High Court downs Inaction as Authorization in iiNet case


High Court downs Inaction as Authorization in iiNet case

The High Court has released its judgment in Roadshow v iiNet.  In another clean sweep, the court found that iiNet was not authorizing certain infringements by users of its service.  The case was, effectively, whether knowledge could convert an innocent bystander into an infringer by authorization.  As I predicted in November last year, this outcome was not much of a surprise to me because the authorization argument was so self evidently bad.  I was frankly surprised that it got as much traction as it did before the Full Court.

It Just means More Legislative Kow-towing

Two years ago I said this:

So, what if the iiNet case makes it to the High Court and the argument is still downed?  Well, it seems like that won’t be the end of the matter.  Rather, the movie studios will simply be able to argue that they have exhausted common law avenues so a legislative response is now appropriate.

What is the first thing the movie studios have to say on the case?

AFACT managing director Neil Gane said the group would lobby for changes to copyright laws.

He said the ruling showed Australian legislation had failed to keep up with technological change, and the Government should follow the lead of countries such as the United States and overhaul laws to protect copyright online.

“The High Court has unanimously given a judgement that the only fix is a legislative fix,” Mr Gane said.

“It would seem apparent that the current Australian Copyright Act is incapable of protecting content once it hits the internet on peer-to-peer networks, and the recommendation of the High Court is for amended legislation.

How utterly predictable.  Despite the court making it clear that innocent third parties shouldn’t be holding the can for movie studios, the studios assert there is a problem and that someone else should have the costs of solving it.

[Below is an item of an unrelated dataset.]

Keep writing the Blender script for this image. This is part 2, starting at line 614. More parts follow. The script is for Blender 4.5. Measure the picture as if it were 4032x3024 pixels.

Of course, no one has proven there is a problem – we have had the web for 20 years and peer to peer for 15, but we still have far too much money being spent on the (over) production of movies (which is to say that movies created today lay far too much stress on “production values” and not enough on story, plot, etc).  We also have large numbers of movies being created.

Unfortunately, the Government has already been behind closed doors working on a new scheme to make innocent ISPs liable for their users’ infringements – remedying this non problem.  Sadly, with no representation whatsover from the 20 million Australian copyright holders that it will affect.  We can expect to see even greater invasions of our rights and privacy cemented into law in the coming years.

Some other notes:

Some comments:

  • there are two joint judgments, each reaching the same conclusion.  The first by French CJ, Crennan and Keifel JJ (paras 1-80), the second by Gummow and Hayne JJ (paras 81ff).
  • some reports mention this is about downloading – it isn’t.  The case was concerned with the authorization by iiNet of the “making available” by iiNet’s customers – eg iiNet authorizes, by its inaction, a customer when the customer puts a file into bittorrent’s share directory on the customer’s computer.  Seriously, that was the argument.
  • the court has (thankfully) said there’s more to “authorization” than just the dictionary meaning. Courts in Australia since Moorhouse have been slowly gliding towards using “countenance”  (out of “sanction, approve, countenance” as the touchstone for authorization.  That has been knocked on the head.  They also seem to be endorsing an approach which steers authorization back to its meaning.  There has been an approach which suggests that Moorhouse changed the meaning of “authorization” in Australia.  iiNet seems to be disendorsing that.
  • the court seems to be allowing back the meaning of authorization, being the granting or purported granting of a right (para 76)
  • the court hasn’t given much guidance on how s 101(1A) is to be approached.
  • the court (in my view) ought to have been more critical of some of the Federal Court decisions since Moorhouse.
  • the court has said that the power should be a direct one – eg to control the bittorrent software or to control the actions of the user, not an indirect one – eg to terminate the user’s account.
  • the court doesn’t draw enough attention to the fact that Adelaide Corporation dealt with permission not authorization.
  • Gummow and Hayne JJ rightly discuss the role of “the general rule of the common law that in the absence of a special relationship one person has no duty to control another person to prevent the doing of damage to a third.” (at 108 ff)
  • the court, unfortunately in my view, has still left open the possibility that power and inaction of itself can found an authorization.  While this is technically true (typically in the case of employer/employees) I don’t think it ought to have bearing in a case such as this one, because the relationship is wrong. Thus, the court suggests that, if the movie studios had provided “iiNet with a reasonable basis for sending warning notices to individual customers containing threats to suspend or terminate those customers’ accounts” (at para 78) then iiNet’s inactivity might have resulted in an authorization.  I think this is just wrong, as iiNet’s customers have no knowledge of iiNet’s knowledge (it does not square with paragraph 76 of the judgment for example).  That said, given regard to the things that the judges thought might be reasonable it may be practically very difficult to provide such material.